I think the Silver Age (which generally is only really used in discussion of DC characters) goes up to the late sixties when a new generation of writers and artists at DC responded to the challenge of Marvel by making their comics more relevant to the culture around them. I think the Green Lantern/Green Arrow series by Denny O'Neill/Neal Adams (One Sixties Issue Per Issue) marks the end of the Silver Age.

xpost with surprising agreement on the key turning points


CaBil - Jul 20, 2004 10:45:59 am PDT #4929 of 10000
Remember, remember/the fifth of November/the Gunpowder Treason and Plot/I see no reason/Why Gunpowder Treason/Should ever be forgot.

The end of the Golden Age is the investigation into comics in the Senate in the early 50s and the disappearance of the superhero from comics.

The defining moment that ends the Silver Age is up for debate, no one can agree when it was. The two most common moments argued over is the death of Gwen Stacy in Spiderman and the Green Lantern/Green Arrow team-up and foray into social consciousness....

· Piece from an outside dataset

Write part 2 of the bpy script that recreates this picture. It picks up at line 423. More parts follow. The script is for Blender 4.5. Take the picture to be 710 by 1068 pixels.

amych - Jul 20, 2004 10:49:32 am PDT #4930 of 10000
Now let us crush something soft and watch it fountain blood. That is a girlish thing to want to do, yes?

I think the Green Lantern/Green Arrow series by Denny O'Neill/Neal Adams (One Sixties Issue Per Issue) marks the end of the Silver Age.

the Green Lantern/Green Arrow team-up and foray into social consciousness....

Sheesh, you'd think there was some kind of hive mind going around these parts.